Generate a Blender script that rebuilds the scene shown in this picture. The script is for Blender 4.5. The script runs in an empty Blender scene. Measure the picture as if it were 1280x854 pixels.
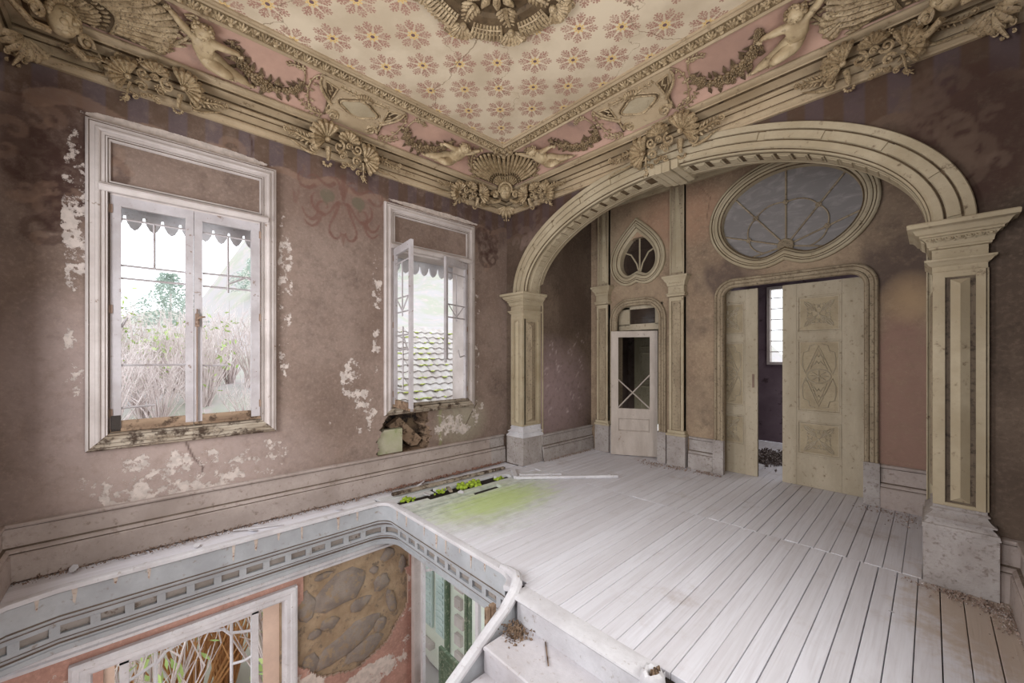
import bpy, bmesh, math, random
import numpy as np
from mathutils import Vector, Matrix, Euler
PI = math.pi
rad = math.radians
random.seed(7)
SC = bpy.context.scene
COL = SC.collection

# ------------------------------------------------------------------ camera
cam_d = bpy.data.cameras.new('camera'); cam = bpy.data.objects.new('camera', cam_d); COL.objects.link(cam)
cam.location = (0, 0, 1.6); cam.rotation_euler = (rad(90), 0, rad(46.69))
cam_d.sensor_width = 36; cam_d.lens = 494.2 / 1280 * 36; cam_d.shift_y = 18.2 / 1280; cam_d.clip_start = .02
SC.camera = cam
# ------------------------------------------------------------------ sky and added fill lamps
wd = bpy.data.worlds.new('sky'); SC.world = wd; wd.use_nodes = True
bg = wd.node_tree.nodes['Background']; bg.inputs[0].default_value = (.90, .95, 1, 1); bg.inputs[1].default_value = 2.3
def area(name, loc, rot, sx, sy, power, col=(1, .97, .94)):
    l = bpy.data.lights.new(name, 'AREA'); l.shape = 'RECTANGLE'; l.size = sx; l.size_y = sy; l.energy = power; l.color = col
    o = bpy.data.objects.new(name, l); COL.objects.link(o); o.location = loc; o.rotation_euler = rot
    return o
# added fill lamps at openings in the unseen walls behind the camera
area('fill_south_opening', (-3.2, -1.02, 1.9), (rad(90), 0, 0), 1.25, 1.9, 92, (.97, .98, 1))
area('fill_south_opening', (-.95, -1.02, 1.9), (rad(90), 0, 0), 1.25, 1.9, 70, (.97, .98, 1))
area('fill_east_opening', (.75, 1.75, 1.9), (rad(90), 0, rad(90)), 1.6, 1.9, 74, (1, .97, .92))
area('fill_back_room', (-.6, 8.0, 2.9), (0, 0, 0), 1.2, 1.2, 26)  # added area lamp under the back-room ceiling
area('fill_lower_hall', (-2.6, -.3, -1.3), (rad(90), 0, rad(25)), 1.6, 1.2, 26)  # fill lamp added inside the lower hall to brighten the well
SC.view_settings.view_transform = 'Standard'; SC.view_settings.look = 'None'
SC.view_settings.exposure = 0.0; SC.view_settings.gamma = 1
SC.cycles.max_bounces = 8; SC.cycles.diffuse_bounces = 5; SC.cycles.sample_clamp_indirect = 6

# ------------------------------------------------------------------ materials
class NT:
    def __init__(s, name):
        s.m = bpy.data.materials.new(name); s.m.use_nodes = True; s.t = s.m.node_tree; s.n = s.t.nodes; s.l = s.t.links
        s.b = s.n['Principled BSDF']; s.pos = s.n.new('ShaderNodeNewGeometry').outputs['Position']
    def put(s, node, i, v):
        if v is None: return
        if isinstance(v, bpy.types.NodeSocket): s.l.new(v, node.inputs[i])
        else:
            if isinstance(v, tuple) and len(v) == 3 and node.inputs[i].type == 'RGBA': v = (*v, 1)
            node.inputs[i].default_value = v
    def math(s, op, a, b=None, c=None):
        n = s.n.new('ShaderNodeMath'); n.operation = op; s.put(n, 0, a); s.put(n, 1, b); s.put(n, 2, c); return n.outputs[0]
    def vec(s, op, a, b=None):
        n = s.n.new('ShaderNodeVectorMath'); n.operation = op; s.put(n, 0, a); s.put(n, 1, b)
        return n.outputs['Value'] if op in ('LENGTH', 'DISTANCE') else n.outputs[0]
    def noise(s, scale, detail=4, rough=.55, v=None, dist=0):
        n = s.n.new('ShaderNodeTexNoise'); s.put(n, 'Vector', v or s.pos); n.inputs['Scale'].default_value = scale
        n.inputs['Detail'].default_value = detail; n.inputs['Roughness'].default_value = rough; n.inputs['Distortion'].default_value = dist
        return n.outputs[0]
    def ramp(s, f, a, b, inv=False):
        n = s.n.new('ShaderNodeMapRange'); s.put(n, 0, f); n.inputs[1].default_value = a; n.inputs[2].default_value = b
        n.inputs[3].default_value = 1 if inv else 0; n.inputs[4].default_value = 0 if inv else 1; n.interpolation_type = 'SMOOTHSTEP'
        return n.outputs[0]
    def mix(s, f, a, b, mode='MIX'):
        n = s.n.new('ShaderNodeMix'); n.data_type = 'RGBA'; n.blend_type = mode
        s.put(n, 0, f); s.put(n, 6, a); s.put(n, 7, b); return n.outputs[2]
    def scale(s, v):
        return s.vec('MULTIPLY', s.pos, v)
    def sep(s, v=None):
        n = s.n.new('ShaderNodeSeparateXYZ'); s.put(n, 0, v or s.pos); return n.outputs
    def out(s, col, rough=.8, bump=None, bd=.01, bs=.5, spec=.3):
        s.put(s.b, 'Base Color', col); s.put(s.b, 'Roughness', rough); s.b.inputs['Specular IOR Level'].default_value = spec
        if bump is not None:
            n = s.n.new('ShaderNodeBump'); n.inputs['Strength'].default_value = bs; n.inputs['Distance'].default_value = bd
            s.put(n, 'Height', bump); s.l.new(n.outputs[0], s.b.inputs['Normal'])
        return s.m

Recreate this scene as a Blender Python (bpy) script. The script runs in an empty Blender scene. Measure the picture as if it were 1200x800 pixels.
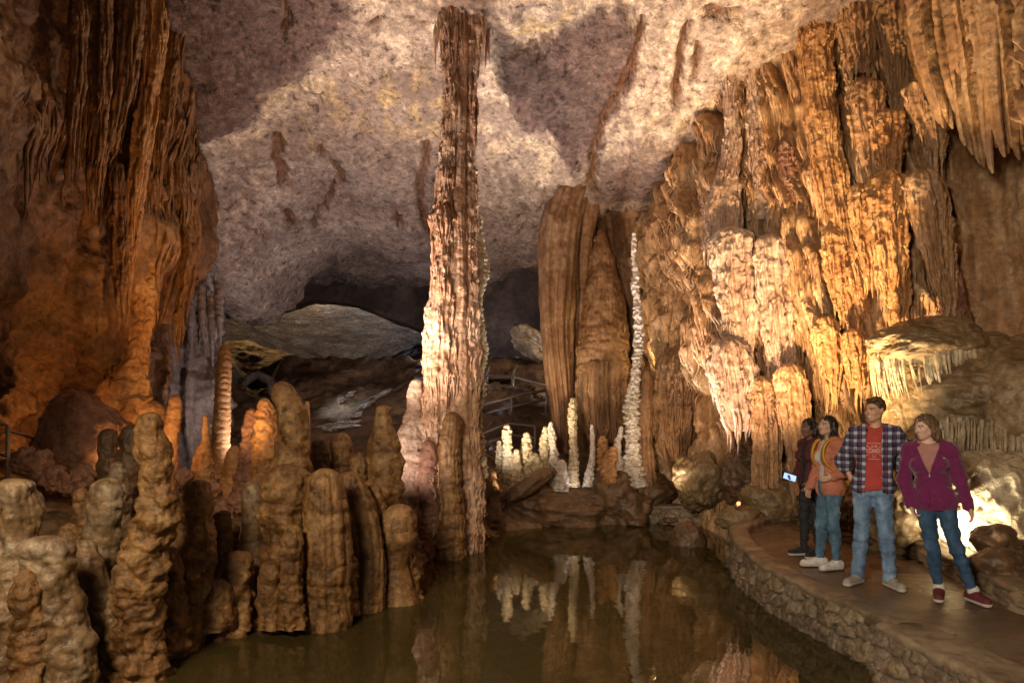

[Given request]
Leave out the pictures and restate everything else word for word.

[Complete answer]
Generate a Blender script that rebuilds the scene shown in this picture. The script is for Blender 4.5. The script runs in an empty Blender scene. Measure the picture as if it were 1280x854 pixels.
import bpy, bmesh, math, random
import numpy as np
from mathutils import Vector, Matrix, Euler
PI = math.pi
rad = math.radians
random.seed(7)
SC = bpy.context.scene
COL = SC.collection

# ------------------------------------------------------------------ camera
cam_d = bpy.data.cameras.new('camera'); cam = bpy.data.objects.new('camera', cam_d); COL.objects.link(cam)
cam.location = (0, 0, 1.6); cam.rotation_euler = (rad(90), 0, rad(46.69))
cam_d.sensor_width = 36; cam_d.lens = 494.2 / 1280 * 36; cam_d.shift_y = 18.2 / 1280; cam_d.clip_start = .02
SC.camera = cam
# ------------------------------------------------------------------ sky and added fill lamps
wd = bpy.data.worlds.new('sky'); SC.world = wd; wd.use_nodes = True
bg = wd.node_tree.nodes['Background']; bg.inputs[0].default_value = (.90, .95, 1, 1); bg.inputs[1].default_value = 2.3
def area(name, loc, rot, sx, sy, power, col=(1, .97, .94)):
    l = bpy.data.lights.new(name, 'AREA'); l.shape = 'RECTANGLE'; l.size = sx; l.size_y = sy; l.energy = power; l.color = col
    o = bpy.data.objects.new(name, l); COL.objects.link(o); o.location = loc; o.rotation_euler = rot
    return o
# added fill lamps at openings in the unseen walls behind the camera
area('fill_south_opening', (-3.2, -1.02, 1.9), (rad(90), 0, 0), 1.25, 1.9, 92, (.97, .98, 1))
area('fill_south_opening', (-.95, -1.02, 1.9), (rad(90), 0, 0), 1.25, 1.9, 70, (.97, .98, 1))
area('fill_east_opening', (.75, 1.75, 1.9), (rad(90), 0, rad(90)), 1.6, 1.9, 74, (1, .97, .92))
area('fill_back_room', (-.6, 8.0, 2.9), (0, 0, 0), 1.2, 1.2, 26)  # added area lamp under the back-room ceiling
area('fill_lower_hall', (-2.6, -.3, -1.3), (rad(90), 0, rad(25)), 1.6, 1.2, 26)  # fill lamp added inside the lower hall to brighten the well
SC.view_settings.view_transform = 'Standard'; SC.view_settings.look = 'None'
SC.view_settings.exposure = 0.0; SC.view_settings.gamma = 1
SC.cycles.max_bounces = 8; SC.cycles.diffuse_bounces = 5; SC.cycles.sample_clamp_indirect = 6

# ------------------------------------------------------------------ materials
class NT:
    def __init__(s, name):
        s.m = bpy.data.materials.new(name); s.m.use_nodes = True; s.t = s.m.node_tree; s.n = s.t.nodes; s.l = s.t.links
        s.b = s.n['Principled BSDF']; s.pos = s.n.new('ShaderNodeNewGeometry').outputs['Position']
    def put(s, node, i, v):
        if v is None: return
        if isinstance(v, bpy.types.NodeSocket): s.l.new(v, node.inputs[i])
        else:
            if isinstance(v, tuple) and len(v) == 3 and node.inputs[i].type == 'RGBA': v = (*v, 1)
            node.inputs[i].default_value = v
    def math(s, op, a, b=None, c=None):
        n = s.n.new('ShaderNodeMath'); n.operation = op; s.put(n, 0, a); s.put(n, 1, b); s.put(n, 2, c); return n.outputs[0]
    def vec(s, op, a, b=None):
        n = s.n.new('ShaderNodeVectorMath'); n.operation = op; s.put(n, 0, a); s.put(n, 1, b)
        return n.outputs['Value'] if op in ('LENGTH', 'DISTANCE') else n.outputs[0]
    def noise(s, scale, detail=4, rough=.55, v=None, dist=0):
        n = s.n.new('ShaderNodeTexNoise'); s.put(n, 'Vector', v or s.pos); n.inputs['Scale'].default_value = scale
        n.inputs['Detail'].default_value = detail; n.inputs['Roughness'].default_value = rough; n.inputs['Distortion'].default_value = dist
        return n.outputs[0]
    def ramp(s, f, a, b, inv=False):
        n = s.n.new('ShaderNodeMapRange'); s.put(n, 0, f); n.inputs[1].default_value = a; n.inputs[2].default_value = b
        n.inputs[3].default_value = 1 if inv else 0; n.inputs[4].default_value = 0 if inv else 1; n.interpolation_type = 'SMOOTHSTEP'
        return n.outputs[0]
    def mix(s, f, a, b, mode='MIX'):
        n = s.n.new('ShaderNodeMix'); n.data_type = 'RGBA'; n.blend_type = mode
        s.put(n, 0, f); s.put(n, 6, a); s.put(n, 7, b); return n.outputs[2]
    def scale(s, v):
        return s.vec('MULTIPLY', s.pos, v)
    def sep(s, v=None):
        n = s.n.new('ShaderNodeSeparateXYZ'); s.put(n, 0, v or s.pos); return n.outputs
    def out(s, col, rough=.8, bump=None, bd=.01, bs=.5, spec=.3):
        s.put(s.b, 'Base Color', col); s.put(s.b, 'Roughness', rough); s.b.inputs['Specular IOR Level'].default_value = spec
        if bump is not None:
            n = s.n.new('ShaderNodeBump'); n.inputs['Strength'].default_value = bs; n.inputs['Distance'].default_value = bd
            s.put(n, 'Height', bump); s.l.new(n.outputs[0], s.b.inputs['Normal'])
        return s.m

Recreate this scene as a Blender Python (bpy) script. The script runs in an empty Blender scene. Measure the picture as if it were 1200x800 pixels.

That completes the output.